Le Lambda est en principe anonyme, en dépit de sa grande notoriété. S’il devient célèbre, à la suite d’un fait divers ou de toute autre circonstance accidentelle, il devient possible de le classer. C’est le Con, le Philanthrope, l’Agélaste, le Saint ou l’Imbécile Heureux, n’importe quel autre sale type… Mais, tant qu’il n’est pas connu, il est n’importe qui.

C’est de là qu’il tient tout son pouvoir. Il est l’individu mystérieux, mythique, à qui revient le succès ou l’échec de toute entreprise. Le lecteur Lambda que redoute l’éditeur et qui épouvante l’auteur, c’est lui. Le spectateur Lambda qui terrorise le producteur de cinéma. L’enchaîné Lambda que tentent de manipuler le directeur de chaîne de télévision et le publicitaire.
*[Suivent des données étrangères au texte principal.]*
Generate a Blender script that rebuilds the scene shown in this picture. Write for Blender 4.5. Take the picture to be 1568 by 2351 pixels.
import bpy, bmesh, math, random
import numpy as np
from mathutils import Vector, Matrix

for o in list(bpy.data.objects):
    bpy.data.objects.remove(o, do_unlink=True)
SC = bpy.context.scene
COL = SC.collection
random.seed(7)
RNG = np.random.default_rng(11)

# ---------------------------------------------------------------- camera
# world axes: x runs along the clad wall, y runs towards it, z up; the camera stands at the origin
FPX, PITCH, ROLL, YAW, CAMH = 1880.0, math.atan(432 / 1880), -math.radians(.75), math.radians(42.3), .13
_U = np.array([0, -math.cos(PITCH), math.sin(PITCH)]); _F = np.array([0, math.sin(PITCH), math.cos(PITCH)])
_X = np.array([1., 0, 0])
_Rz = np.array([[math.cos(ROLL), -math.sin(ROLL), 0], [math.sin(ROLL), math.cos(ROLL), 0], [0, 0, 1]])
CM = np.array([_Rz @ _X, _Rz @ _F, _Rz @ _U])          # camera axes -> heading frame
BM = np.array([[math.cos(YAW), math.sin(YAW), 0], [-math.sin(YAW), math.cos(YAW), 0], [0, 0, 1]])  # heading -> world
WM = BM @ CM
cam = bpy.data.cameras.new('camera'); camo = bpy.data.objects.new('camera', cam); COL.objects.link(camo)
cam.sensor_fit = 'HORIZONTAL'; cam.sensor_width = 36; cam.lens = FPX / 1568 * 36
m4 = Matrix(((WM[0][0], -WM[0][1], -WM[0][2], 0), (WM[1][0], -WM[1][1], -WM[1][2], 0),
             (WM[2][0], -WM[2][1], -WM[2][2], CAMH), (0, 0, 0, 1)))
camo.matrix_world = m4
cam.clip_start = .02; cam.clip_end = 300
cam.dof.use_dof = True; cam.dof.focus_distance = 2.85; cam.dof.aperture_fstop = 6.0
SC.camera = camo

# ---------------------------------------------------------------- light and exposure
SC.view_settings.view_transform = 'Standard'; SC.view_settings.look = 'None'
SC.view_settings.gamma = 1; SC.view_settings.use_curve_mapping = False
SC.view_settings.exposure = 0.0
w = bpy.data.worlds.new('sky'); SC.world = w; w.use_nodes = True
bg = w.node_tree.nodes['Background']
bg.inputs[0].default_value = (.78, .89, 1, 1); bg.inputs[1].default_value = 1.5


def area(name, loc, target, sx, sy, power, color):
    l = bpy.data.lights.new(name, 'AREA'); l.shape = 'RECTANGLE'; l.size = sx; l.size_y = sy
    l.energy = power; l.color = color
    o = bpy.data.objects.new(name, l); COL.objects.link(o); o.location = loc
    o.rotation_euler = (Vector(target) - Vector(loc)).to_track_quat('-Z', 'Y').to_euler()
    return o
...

Il s’agit d’un phénomène tout à fait étrange, car le Lambda ne pense pas par lui-même. Il n’a pas d’avis propre. Son truc à lui, c’est : « Il paraît que c’est génial ! » Ou alors : « Il paraît que c’est ringard… » Qui le lui a dit ? Un autre Lambda ? Justement non. Impossible. Alors qui ?

Le Lambda est un inconscient collectif.

Le Lambda danse la lambada, quand c’est la lambada. Sinon le Charleston, quand c’est le Charleston. Il se met au tennis, quand c’est Roland-Garros ou Wimbledon. Au jogging, quand il voit les autres Lambdas courir. Ils trottinent sur les trottoirs des grandes métropoles, tous ces Lambdas à peine visibles dans le brouillard des pots d’échappement, le visage crispé, mais déterminés à se tasser les vertèbres et à s’écraser les rotules. Pour gagner quelques dixièmes de seconde au tour du pâté d’immeubles. Ne vous avisez pas de leur couper la route. Il y a grand danger à ralentir le Lambda. Il ne vous pardonnerait pas de lui avoir fait baisser sa moyenne.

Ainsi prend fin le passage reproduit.